Subject: Re: sysctl knob to let sugid processes dump core (pr 15994)
To: YAMAMOTO Takashi <yamt@mwd.biglobe.ne.jp>
From: Travis H. <solinym@gmail.com>
List: tech-security
Date: 07/14/2006 01:04:19
Long time lurker, first time poster.

On 2/19/06, YAMAMOTO Takashi <yamt@mwd.biglobe.ne.jp> wrote:
> btw, s/core/coredump/ might be better as "core" is a too vague term.

And too arcane.  Very few people use core memory any more.  Most
administrators don't know what it is.  I recall a story where a user
wrote a document called core one time, and spent a great deal of time
on it before the cron jobs helpfully removed it.
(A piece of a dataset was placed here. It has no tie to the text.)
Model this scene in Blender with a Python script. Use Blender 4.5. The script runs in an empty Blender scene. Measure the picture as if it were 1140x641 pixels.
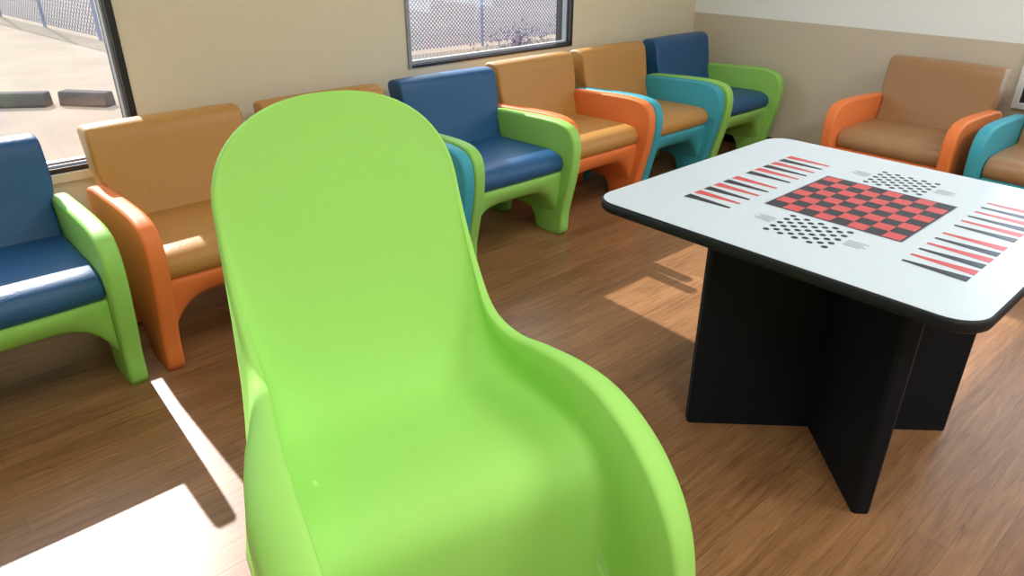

I'm of the opinion that the primary reason firewalls are successful as
network security devices is that they put most of the network security
decisions in one place.  You could theoretically run around and employ
access controls on every daemon in the enterprise, but it is a lot
less error-prone and time-consuming to do it at the network ingress
node.  If you scatter them about, it seems like you're going to run a
higher risk of one or more being missed or misunderstood.  Even if
there's a list in a file, in practice some amount of administrators
aren't going to bother to read it, or won't notice the cross-reference
from whatever other document they're studying.  I best most will just
looking at the output of sysctl -a and trying to "wing it".  I'm just
trying to approach this from a pragmatic, human-factors sort of
viewpoint, and I think if you don't group them, more break-ins will
occur as a consequence, and given the choice between inelegant and
0wned, I know which I'd choose.

Is there any way to maybe mark the security-related ones without
grouping them under security?  For example, a prefix or suffix?  Or a
binary flag, and a flag to sysctl to only list the security-relevant
knobs?  Or printing a divider other than a colon in the sysctl output,
after the name (I suggest an exclamation point)?